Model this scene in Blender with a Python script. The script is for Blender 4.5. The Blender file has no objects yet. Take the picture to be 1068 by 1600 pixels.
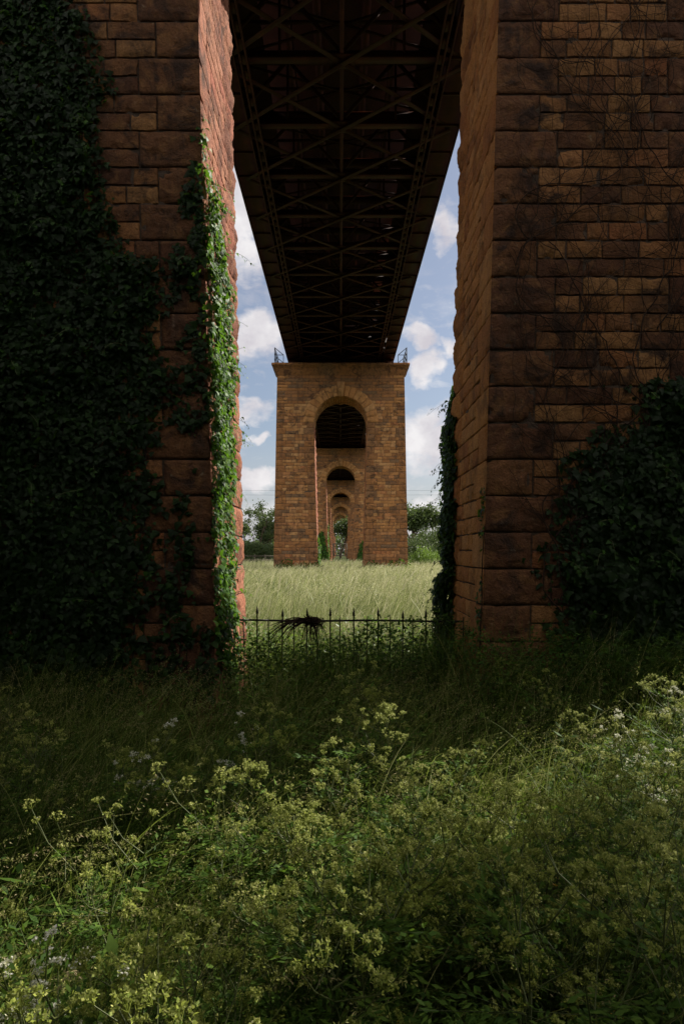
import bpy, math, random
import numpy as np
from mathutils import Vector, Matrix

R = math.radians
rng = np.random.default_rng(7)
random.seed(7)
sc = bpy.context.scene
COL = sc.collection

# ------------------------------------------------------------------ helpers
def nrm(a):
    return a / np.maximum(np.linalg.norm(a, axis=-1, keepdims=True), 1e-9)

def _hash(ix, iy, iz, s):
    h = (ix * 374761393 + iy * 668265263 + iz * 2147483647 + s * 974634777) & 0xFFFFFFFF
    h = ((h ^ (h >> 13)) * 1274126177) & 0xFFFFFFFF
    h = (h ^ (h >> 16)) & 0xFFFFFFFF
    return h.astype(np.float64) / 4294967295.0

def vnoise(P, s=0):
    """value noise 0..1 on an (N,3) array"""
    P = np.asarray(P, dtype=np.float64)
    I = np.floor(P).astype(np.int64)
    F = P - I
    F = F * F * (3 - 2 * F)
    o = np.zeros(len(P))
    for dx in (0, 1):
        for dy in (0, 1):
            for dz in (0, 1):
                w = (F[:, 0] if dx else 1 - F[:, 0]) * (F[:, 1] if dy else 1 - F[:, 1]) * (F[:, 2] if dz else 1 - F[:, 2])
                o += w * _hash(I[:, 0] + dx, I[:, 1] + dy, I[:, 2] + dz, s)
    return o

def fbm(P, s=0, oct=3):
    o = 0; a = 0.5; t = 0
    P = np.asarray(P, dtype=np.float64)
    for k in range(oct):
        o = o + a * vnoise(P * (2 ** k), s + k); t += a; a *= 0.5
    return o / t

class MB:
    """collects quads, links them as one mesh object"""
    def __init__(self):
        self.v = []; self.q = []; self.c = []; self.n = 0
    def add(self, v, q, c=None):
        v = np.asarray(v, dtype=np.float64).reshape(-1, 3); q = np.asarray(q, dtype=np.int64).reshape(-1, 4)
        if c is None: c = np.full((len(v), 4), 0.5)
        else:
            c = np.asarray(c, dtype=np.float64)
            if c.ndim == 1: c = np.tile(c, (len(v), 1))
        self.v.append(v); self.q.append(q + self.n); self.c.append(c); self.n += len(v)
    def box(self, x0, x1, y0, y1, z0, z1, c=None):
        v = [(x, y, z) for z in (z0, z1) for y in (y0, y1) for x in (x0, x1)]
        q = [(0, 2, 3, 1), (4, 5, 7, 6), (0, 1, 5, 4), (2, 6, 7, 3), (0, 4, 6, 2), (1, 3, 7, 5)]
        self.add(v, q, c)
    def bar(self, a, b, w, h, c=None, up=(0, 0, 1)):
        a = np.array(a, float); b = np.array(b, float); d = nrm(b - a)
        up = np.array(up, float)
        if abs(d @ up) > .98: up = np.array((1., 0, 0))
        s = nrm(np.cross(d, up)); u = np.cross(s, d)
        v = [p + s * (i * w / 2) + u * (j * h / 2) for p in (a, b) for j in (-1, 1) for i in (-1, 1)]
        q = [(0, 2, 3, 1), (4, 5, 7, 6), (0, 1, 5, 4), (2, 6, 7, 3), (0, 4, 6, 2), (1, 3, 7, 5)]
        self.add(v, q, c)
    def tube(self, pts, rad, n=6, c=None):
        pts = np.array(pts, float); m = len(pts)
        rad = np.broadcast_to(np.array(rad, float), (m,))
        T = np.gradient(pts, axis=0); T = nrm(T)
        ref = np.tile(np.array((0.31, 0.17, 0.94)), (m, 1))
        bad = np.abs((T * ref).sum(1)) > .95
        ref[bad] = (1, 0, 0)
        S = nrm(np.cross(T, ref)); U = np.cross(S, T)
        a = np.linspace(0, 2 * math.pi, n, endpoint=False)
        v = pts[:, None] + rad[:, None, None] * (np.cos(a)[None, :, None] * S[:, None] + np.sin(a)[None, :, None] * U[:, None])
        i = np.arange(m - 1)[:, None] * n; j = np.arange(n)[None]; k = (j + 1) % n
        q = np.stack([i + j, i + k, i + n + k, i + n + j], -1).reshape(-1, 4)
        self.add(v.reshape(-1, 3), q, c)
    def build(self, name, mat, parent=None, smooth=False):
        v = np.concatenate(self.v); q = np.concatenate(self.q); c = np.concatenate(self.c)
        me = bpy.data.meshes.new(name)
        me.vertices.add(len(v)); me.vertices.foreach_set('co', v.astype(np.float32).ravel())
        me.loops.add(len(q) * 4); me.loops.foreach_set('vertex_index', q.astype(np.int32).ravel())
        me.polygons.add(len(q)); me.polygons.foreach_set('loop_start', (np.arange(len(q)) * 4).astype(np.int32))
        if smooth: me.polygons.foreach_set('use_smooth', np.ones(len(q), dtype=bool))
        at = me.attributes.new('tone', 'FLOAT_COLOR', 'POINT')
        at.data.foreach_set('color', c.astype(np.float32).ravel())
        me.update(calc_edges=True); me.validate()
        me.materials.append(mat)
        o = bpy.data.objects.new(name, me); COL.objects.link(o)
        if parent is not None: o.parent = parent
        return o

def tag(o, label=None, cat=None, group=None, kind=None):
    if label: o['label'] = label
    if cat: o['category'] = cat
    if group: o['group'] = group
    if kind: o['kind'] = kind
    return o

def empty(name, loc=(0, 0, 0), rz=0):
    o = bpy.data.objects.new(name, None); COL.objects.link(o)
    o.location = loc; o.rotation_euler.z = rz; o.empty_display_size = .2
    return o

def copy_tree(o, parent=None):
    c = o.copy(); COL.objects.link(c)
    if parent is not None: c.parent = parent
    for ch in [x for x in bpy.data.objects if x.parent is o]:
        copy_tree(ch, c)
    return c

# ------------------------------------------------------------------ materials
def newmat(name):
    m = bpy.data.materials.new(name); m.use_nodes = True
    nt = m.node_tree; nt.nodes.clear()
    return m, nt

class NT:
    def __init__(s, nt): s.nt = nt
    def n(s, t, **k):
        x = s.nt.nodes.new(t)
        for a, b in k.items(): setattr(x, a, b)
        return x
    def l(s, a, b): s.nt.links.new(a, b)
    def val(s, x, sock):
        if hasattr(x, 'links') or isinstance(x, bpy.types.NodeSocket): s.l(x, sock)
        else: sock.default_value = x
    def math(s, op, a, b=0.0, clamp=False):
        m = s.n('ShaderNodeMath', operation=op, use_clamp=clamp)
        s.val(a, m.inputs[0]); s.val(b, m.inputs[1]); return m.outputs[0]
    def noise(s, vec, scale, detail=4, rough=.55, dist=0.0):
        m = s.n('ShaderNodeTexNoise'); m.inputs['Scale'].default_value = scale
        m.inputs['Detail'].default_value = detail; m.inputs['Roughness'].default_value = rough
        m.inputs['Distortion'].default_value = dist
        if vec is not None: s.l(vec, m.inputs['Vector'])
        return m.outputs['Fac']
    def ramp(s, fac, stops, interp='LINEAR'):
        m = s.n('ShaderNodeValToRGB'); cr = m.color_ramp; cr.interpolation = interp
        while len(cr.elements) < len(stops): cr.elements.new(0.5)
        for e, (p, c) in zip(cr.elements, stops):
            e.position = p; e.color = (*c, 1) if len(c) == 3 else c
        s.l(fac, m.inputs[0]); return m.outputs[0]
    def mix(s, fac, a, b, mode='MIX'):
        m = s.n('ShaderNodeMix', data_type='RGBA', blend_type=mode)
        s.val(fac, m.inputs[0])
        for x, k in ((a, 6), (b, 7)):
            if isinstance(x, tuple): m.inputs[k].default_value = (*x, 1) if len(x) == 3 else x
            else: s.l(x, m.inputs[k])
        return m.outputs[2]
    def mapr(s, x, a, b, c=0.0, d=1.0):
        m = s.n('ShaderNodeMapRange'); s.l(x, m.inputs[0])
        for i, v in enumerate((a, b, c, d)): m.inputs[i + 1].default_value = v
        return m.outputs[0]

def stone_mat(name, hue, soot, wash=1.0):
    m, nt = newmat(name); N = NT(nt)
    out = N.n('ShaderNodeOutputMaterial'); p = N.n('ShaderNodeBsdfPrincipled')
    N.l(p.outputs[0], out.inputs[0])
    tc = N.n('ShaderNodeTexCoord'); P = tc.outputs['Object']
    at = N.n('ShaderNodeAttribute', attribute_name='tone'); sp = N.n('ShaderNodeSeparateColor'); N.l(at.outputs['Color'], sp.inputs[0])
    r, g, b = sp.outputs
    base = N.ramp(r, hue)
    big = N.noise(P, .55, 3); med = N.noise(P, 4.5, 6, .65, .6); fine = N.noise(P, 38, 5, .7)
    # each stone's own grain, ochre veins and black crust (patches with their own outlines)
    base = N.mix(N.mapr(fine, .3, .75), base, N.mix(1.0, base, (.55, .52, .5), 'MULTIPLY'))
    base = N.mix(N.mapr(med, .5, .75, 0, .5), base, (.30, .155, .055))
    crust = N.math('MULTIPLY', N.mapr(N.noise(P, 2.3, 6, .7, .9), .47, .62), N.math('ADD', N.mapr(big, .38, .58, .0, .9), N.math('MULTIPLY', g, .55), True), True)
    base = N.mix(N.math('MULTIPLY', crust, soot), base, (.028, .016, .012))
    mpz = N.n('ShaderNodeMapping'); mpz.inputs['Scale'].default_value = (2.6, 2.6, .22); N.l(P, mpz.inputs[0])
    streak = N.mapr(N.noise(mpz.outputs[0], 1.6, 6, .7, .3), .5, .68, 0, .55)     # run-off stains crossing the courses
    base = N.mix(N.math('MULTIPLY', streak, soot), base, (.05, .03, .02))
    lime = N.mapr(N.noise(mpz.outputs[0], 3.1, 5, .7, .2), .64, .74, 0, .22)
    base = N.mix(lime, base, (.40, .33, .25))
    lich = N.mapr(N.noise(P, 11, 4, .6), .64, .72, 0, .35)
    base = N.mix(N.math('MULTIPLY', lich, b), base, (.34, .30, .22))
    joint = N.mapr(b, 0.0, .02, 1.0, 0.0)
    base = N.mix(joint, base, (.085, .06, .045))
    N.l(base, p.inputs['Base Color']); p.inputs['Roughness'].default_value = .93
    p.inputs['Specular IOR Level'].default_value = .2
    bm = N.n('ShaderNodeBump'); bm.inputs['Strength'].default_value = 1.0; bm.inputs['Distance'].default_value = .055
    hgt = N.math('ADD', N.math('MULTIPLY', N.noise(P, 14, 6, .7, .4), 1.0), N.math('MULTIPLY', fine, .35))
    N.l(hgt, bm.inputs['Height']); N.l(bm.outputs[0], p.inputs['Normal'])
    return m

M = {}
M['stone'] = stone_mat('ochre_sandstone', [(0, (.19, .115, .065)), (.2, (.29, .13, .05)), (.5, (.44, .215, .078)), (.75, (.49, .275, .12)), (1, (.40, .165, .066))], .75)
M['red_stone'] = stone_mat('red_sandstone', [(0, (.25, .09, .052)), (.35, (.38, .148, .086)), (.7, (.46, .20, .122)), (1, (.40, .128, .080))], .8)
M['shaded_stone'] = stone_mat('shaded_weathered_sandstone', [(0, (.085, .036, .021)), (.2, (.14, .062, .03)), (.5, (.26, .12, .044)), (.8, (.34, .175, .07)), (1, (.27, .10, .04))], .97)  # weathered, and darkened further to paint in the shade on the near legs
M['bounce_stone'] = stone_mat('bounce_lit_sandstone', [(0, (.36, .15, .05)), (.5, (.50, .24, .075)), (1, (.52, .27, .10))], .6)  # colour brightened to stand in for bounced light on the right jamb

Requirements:
With the pictures left out, restate word for word every line of the data above, from the first down to the line that contains "COL = sc.collection".

Final answer:
Model this scene in Blender with a Python script. The script is for Blender 4.5. The Blender file has no objects yet. Take the picture to be 1068 by 1600 pixels.
import bpy, math, random
import numpy as np
from mathutils import Vector, Matrix

R = math.radians
rng = np.random.default_rng(7)
random.seed(7)
sc = bpy.context.scene
COL = sc.collection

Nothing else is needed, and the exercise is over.